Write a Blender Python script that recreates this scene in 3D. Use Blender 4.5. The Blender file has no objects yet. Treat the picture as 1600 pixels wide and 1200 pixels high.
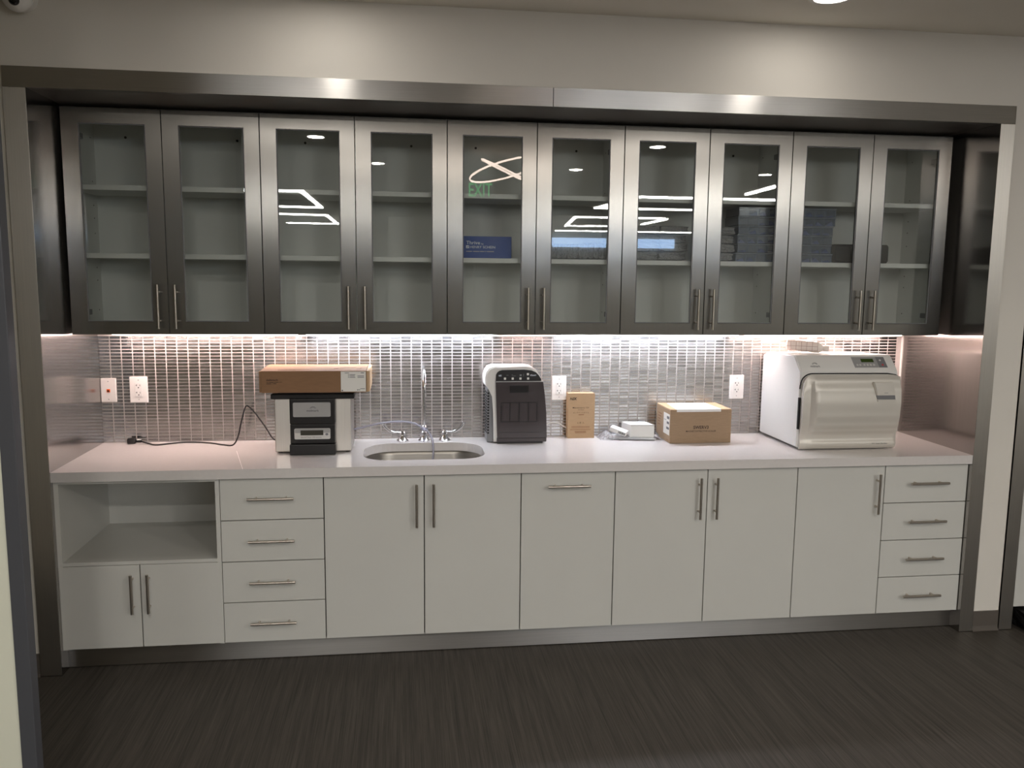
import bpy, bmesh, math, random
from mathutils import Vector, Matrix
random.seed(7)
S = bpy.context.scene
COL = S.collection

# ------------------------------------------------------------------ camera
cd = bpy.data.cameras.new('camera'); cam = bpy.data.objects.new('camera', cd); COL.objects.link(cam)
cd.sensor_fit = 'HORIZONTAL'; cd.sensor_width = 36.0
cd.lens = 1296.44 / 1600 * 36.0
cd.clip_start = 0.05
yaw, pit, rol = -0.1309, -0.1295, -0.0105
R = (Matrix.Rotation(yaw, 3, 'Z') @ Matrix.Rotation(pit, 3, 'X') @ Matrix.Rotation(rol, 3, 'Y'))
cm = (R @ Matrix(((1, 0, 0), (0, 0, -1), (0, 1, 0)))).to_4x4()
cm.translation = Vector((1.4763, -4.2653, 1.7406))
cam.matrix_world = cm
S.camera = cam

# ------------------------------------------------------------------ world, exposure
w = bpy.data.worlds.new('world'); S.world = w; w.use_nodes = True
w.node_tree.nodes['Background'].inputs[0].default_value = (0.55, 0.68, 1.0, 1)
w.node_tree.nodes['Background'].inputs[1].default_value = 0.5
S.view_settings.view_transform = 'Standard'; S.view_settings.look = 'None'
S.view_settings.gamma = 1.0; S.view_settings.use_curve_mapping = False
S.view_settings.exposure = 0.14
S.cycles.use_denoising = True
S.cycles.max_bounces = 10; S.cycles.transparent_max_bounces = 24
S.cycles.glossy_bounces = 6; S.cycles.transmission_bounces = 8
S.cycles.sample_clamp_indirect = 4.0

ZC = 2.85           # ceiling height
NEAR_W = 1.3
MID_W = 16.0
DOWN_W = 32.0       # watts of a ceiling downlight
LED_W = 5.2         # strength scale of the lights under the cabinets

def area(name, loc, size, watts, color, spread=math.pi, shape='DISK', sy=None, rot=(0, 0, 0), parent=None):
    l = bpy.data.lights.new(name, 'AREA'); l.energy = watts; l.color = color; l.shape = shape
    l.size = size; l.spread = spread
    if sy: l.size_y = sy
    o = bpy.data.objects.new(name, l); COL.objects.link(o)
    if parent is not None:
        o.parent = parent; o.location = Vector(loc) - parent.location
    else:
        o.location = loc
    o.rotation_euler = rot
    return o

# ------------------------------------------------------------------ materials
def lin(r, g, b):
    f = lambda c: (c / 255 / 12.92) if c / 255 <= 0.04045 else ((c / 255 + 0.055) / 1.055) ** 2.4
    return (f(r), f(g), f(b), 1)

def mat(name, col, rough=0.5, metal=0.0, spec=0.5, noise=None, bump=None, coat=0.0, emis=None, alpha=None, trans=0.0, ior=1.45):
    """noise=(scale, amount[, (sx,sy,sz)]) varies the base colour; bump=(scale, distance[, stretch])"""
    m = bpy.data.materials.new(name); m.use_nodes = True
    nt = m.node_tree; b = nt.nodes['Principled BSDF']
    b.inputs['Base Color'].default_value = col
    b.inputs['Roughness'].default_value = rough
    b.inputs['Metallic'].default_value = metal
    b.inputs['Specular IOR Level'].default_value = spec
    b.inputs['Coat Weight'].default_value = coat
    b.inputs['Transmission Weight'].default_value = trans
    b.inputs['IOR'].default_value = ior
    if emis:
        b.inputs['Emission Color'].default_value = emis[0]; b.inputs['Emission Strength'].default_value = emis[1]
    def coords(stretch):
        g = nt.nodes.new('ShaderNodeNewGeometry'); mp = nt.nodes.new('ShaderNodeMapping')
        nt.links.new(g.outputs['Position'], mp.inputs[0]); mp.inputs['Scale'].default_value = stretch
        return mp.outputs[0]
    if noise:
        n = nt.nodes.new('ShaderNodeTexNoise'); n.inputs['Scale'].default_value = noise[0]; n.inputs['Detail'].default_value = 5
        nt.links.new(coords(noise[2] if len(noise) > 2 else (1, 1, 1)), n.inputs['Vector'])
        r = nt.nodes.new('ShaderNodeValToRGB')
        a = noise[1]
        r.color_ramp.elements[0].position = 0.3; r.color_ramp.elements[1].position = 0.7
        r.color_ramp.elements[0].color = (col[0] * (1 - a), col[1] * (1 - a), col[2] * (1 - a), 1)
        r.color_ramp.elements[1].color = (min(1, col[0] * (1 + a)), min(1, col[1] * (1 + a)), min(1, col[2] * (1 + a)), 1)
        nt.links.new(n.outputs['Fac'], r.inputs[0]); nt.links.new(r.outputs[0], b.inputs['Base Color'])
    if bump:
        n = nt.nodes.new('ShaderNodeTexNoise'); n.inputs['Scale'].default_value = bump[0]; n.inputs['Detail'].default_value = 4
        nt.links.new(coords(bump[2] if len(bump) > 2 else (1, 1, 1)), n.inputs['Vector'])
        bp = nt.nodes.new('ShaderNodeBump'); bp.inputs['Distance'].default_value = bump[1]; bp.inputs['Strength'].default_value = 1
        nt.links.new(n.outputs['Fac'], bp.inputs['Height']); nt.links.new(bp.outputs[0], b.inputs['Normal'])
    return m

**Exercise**
Please write out all the data again word for word, but not the pictures.

**Correct response**
Write a Blender Python script that recreates this scene in 3D. Use Blender 4.5. The Blender file has no objects yet. Treat the picture as 1600 pixels wide and 1200 pixels high.
import bpy, bmesh, math, random
from mathutils import Vector, Matrix
random.seed(7)
S = bpy.context.scene
COL = S.collection

# ------------------------------------------------------------------ camera
cd = bpy.data.cameras.new('camera'); cam = bpy.data.objects.new('camera', cd); COL.objects.link(cam)
cd.sensor_fit = 'HORIZONTAL'; cd.sensor_width = 36.0
cd.lens = 1296.44 / 1600 * 36.0
cd.clip_start = 0.05
yaw, pit, rol = -0.1309, -0.1295, -0.0105
R = (Matrix.Rotation(yaw, 3, 'Z') @ Matrix.Rotation(pit, 3, 'X') @ Matrix.Rotation(rol, 3, 'Y'))
cm = (R @ Matrix(((1, 0, 0), (0, 0, -1), (0, 1, 0)))).to_4x4()
cm.translation = Vector((1.4763, -4.2653, 1.7406))
cam.matrix_world = cm
S.camera = cam

# ------------------------------------------------------------------ world, exposure
w = bpy.data.worlds.new('world'); S.world = w; w.use_nodes = True
w.node_tree.nodes['Background'].inputs[0].default_value = (0.55, 0.68, 1.0, 1)
w.node_tree.nodes['Background'].inputs[1].default_value = 0.5
S.view_settings.view_transform = 'Standard'; S.view_settings.look = 'None'
S.view_settings.gamma = 1.0; S.view_settings.use_curve_mapping = False
S.view_settings.exposure = 0.14
S.cycles.use_denoising = True
S.cycles.max_bounces = 10; S.cycles.transparent_max_bounces = 24
S.cycles.glossy_bounces = 6; S.cycles.transmission_bounces = 8
S.cycles.sample_clamp_indirect = 4.0

ZC = 2.85           # ceiling height
NEAR_W = 1.3
MID_W = 16.0
DOWN_W = 32.0       # watts of a ceiling downlight
LED_W = 5.2         # strength scale of the lights under the cabinets

def area(name, loc, size, watts, color, spread=math.pi, shape='DISK', sy=None, rot=(0, 0, 0), parent=None):
    l = bpy.data.lights.new(name, 'AREA'); l.energy = watts; l.color = color; l.shape = shape
    l.size = size; l.spread = spread
    if sy: l.size_y = sy
    o = bpy.data.objects.new(name, l); COL.objects.link(o)
    if parent is not None:
        o.parent = parent; o.location = Vector(loc) - parent.location
    else:
        o.location = loc
    o.rotation_euler = rot
    return o

# ------------------------------------------------------------------ materials
def lin(r, g, b):
    f = lambda c: (c / 255 / 12.92) if c / 255 <= 0.04045 else ((c / 255 + 0.055) / 1.055) ** 2.4
    return (f(r), f(g), f(b), 1)

def mat(name, col, rough=0.5, metal=0.0, spec=0.5, noise=None, bump=None, coat=0.0, emis=None, alpha=None, trans=0.0, ior=1.45):
    """noise=(scale, amount[, (sx,sy,sz)]) varies the base colour; bump=(scale, distance[, stretch])"""
    m = bpy.data.materials.new(name); m.use_nodes = True
    nt = m.node_tree; b = nt.nodes['Principled BSDF']
    b.inputs['Base Color'].default_value = col
    b.inputs['Roughness'].default_value = rough
    b.inputs['Metallic'].default_value = metal
    b.inputs['Specular IOR Level'].default_value = spec
    b.inputs['Coat Weight'].default_value = coat
    b.inputs['Transmission Weight'].default_value = trans
    b.inputs['IOR'].default_value = ior
    if emis:
        b.inputs['Emission Color'].default_value = emis[0]; b.inputs['Emission Strength'].default_value = emis[1]
    def coords(stretch):
        g = nt.nodes.new('ShaderNodeNewGeometry'); mp = nt.nodes.new('ShaderNodeMapping')
        nt.links.new(g.outputs['Position'], mp.inputs[0]); mp.inputs['Scale'].default_value = stretch
        return mp.outputs[0]
    if noise:
        n = nt.nodes.new('ShaderNodeTexNoise'); n.inputs['Scale'].default_value = noise[0]; n.inputs['Detail'].default_value = 5
        nt.links.new(coords(noise[2] if len(noise) > 2 else (1, 1, 1)), n.inputs['Vector'])
        r = nt.nodes.new('ShaderNodeValToRGB')
        a = noise[1]
        r.color_ramp.elements[0].position = 0.3; r.color_ramp.elements[1].position = 0.7
        r.color_ramp.elements[0].color = (col[0] * (1 - a), col[1] * (1 - a), col[2] * (1 - a), 1)
        r.color_ramp.elements[1].color = (min(1, col[0] * (1 + a)), min(1, col[1] * (1 + a)), min(1, col[2] * (1 + a)), 1)
        nt.links.new(n.outputs['Fac'], r.inputs[0]); nt.links.new(r.outputs[0], b.inputs['Base Color'])
    if bump:
        n = nt.nodes.new('ShaderNodeTexNoise'); n.inputs['Scale'].default_value = bump[0]; n.inputs['Detail'].default_value = 4
        nt.links.new(coords(bump[2] if len(bump) > 2 else (1, 1, 1)), n.inputs['Vector'])
        bp = nt.nodes.new('ShaderNodeBump'); bp.inputs['Distance'].default_value = bump[1]; bp.inputs['Strength'].default_value = 1
        nt.links.new(n.outputs['Fac'], bp.inputs['Height']); nt.links.new(bp.outputs[0], b.inputs['Normal'])
    return m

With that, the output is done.